Muhakkak ki onlar öğüt almazlar. Onlara andolsun ki apaçık bir Resûl geldi. Onlara biz apaçık bir Resûl gönderdik. Resûl onlara söyledi:

“Allah’a ulaşmayı dileyin eğer dilemezseniz gedeceğiniz yer cehennemdir." dedi. "Ama onlar ibret almazlar. Onun söylediğini dikkate almazlar, Allah’a ulaşmayı dilemezler.” diyor.

Duhân 14:

44/DUHÂN-14: Summe tevellev anhu ve kâlû muallemun mecnûn(mecnûnun).
Ve (O’NA) (şeytan tarafından vahyedilerek) “öğretilmiş” ve “deli” dediler ve sonra O’NDAN yüz çevirdiler.

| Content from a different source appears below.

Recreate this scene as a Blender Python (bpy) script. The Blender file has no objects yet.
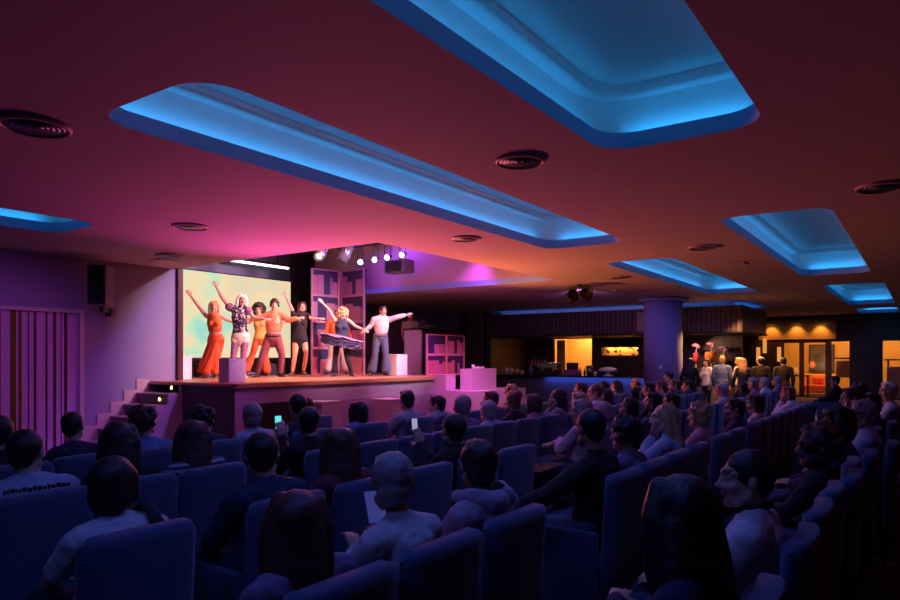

"Sonra O'ndan yüz çevirdiler." Gerçekten bizden, o devrede herkes yüz çevirmişti.

ve kâlû muallemun mecnûn (mecnûnun): Ve O’na “öğretilmiş” dediler, "şeytan tarafından öğretilmiş, şeytandan vahiy alıyor." dediler ve “deli” dediler.

44/DUHÂN-15: İnnâ kâşifûl azâbi kalîlen innekum âidûn(âidûne).
Muhakkak ki Biz, azabı biraz kaldırsak (bile), şüphesiz ki siz (şirke) dönecek olanlarsınız.


"Biz, bu azabı biraz kaldıracağız, siz yine küfre düşeceksiniz." diyor Allahû Tealâ.

İşte Ceviz Kabuğu rezaletini hepiniz dinlediniz, gördünüz. En az 60 milyon insan seyretti. Biz orada 3 defa, “Allah’a ulaşmayı dileyin, dilemezseniz gideceğiniz yer cehennemdir, kurtulamazsınız.” dedik. Söylediklerimizden kimse ibret almadı. Bize, biliyorsunuz ki orada deli dediler ve şeytandan vahiy alıyor dediler. Toplumun da büyük kısmı buna inandı ve ondan sonra insanlar bizden yüz çevirdiler. Bu olay bir tarih kitabı gibi Kur’ân-ı Kerim’de yer alıyor. Bizim Allah’ın Resûl’ü olduğumuz bir defa daha teyit edilmiş oluyor.